A central dispute was whether to require a percentage of native plants in new landscaping. A board member who surveyed recent new homes argued the community does not favor natives and recommended encouragement rather than a mandate; he said his review of about 214 front yards found that 80% did not predominantly use native plants. Curtis Byrd, chairman of the Environmental Advisory Board, countered that many yards do include native plants not visible from the street and argued that a 50% native requirement is consistent with several sections of the town’s comprehensive plan. Byrd said the EAB’s recommended standard should be drawn from an authoritative list and urged the board to “allow the 50% natives landscaping plan” drawn from the Florida Native Plant Society list applicable to the region.
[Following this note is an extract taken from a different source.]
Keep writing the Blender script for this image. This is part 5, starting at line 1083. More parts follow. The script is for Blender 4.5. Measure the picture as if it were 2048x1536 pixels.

Legal limits on replacement requirements drew sustained attention. A staff member noted that Florida statute can preempt local one-for-one mitigation when removal is necessary to construct a building: “if it’s in the way of a building, then we cannot ask for any type of mitigation,” the staff member said, explaining the statutory constraint on requiring replacement when a tree conflicts with building footprints. Board members discussed practical cases — one lot where 42 trees would otherwise be required to replace removals — and debated a compromise minimum (a previously proposed eight-tree floor for new construction plus specific replacement of canopy or oak trees).

Members also debated planting-size standards and penalties. One member recommended reverting the proposed 4-inch DBH minimum for certain plantings to a 2-inch standard, saying smaller stock establishes faster and suffers less transplant shock. Several members expressed concern the draft’s fines and penalties were too onerous; staff recommended keeping fines in a commission fee resolution rather than embedding them in the ordinance so they can be adjusted without code amendments.

Public commenters reinforced both positions. Curtis Byrd said the EAB’s outreach shows local interest in native landscaping and urged the board to require, rather than only encourage, native species. Resident Leslie Maloney cited regional precedents (Sanibel, Key West, Brevard County and others) that require 30%–75% natives and urged stronger protections to help the lagoon and coastal environment.

After debate, a board member moved that Planner Corey O'Gorman prepare a revised clean draft reflecting the discussed edits and return it next month, proposing a compromise native-plant minimum of 30% for further deliberation. The motion was seconded and carried. Staff will also present a recommended fee schedule to the commission separately.

The board did not adopt final ordinance language at this meeting; members asked staff for clear references to the comprehensive-plan policies they cited and for an updated draft before a final recommendation to the town commission.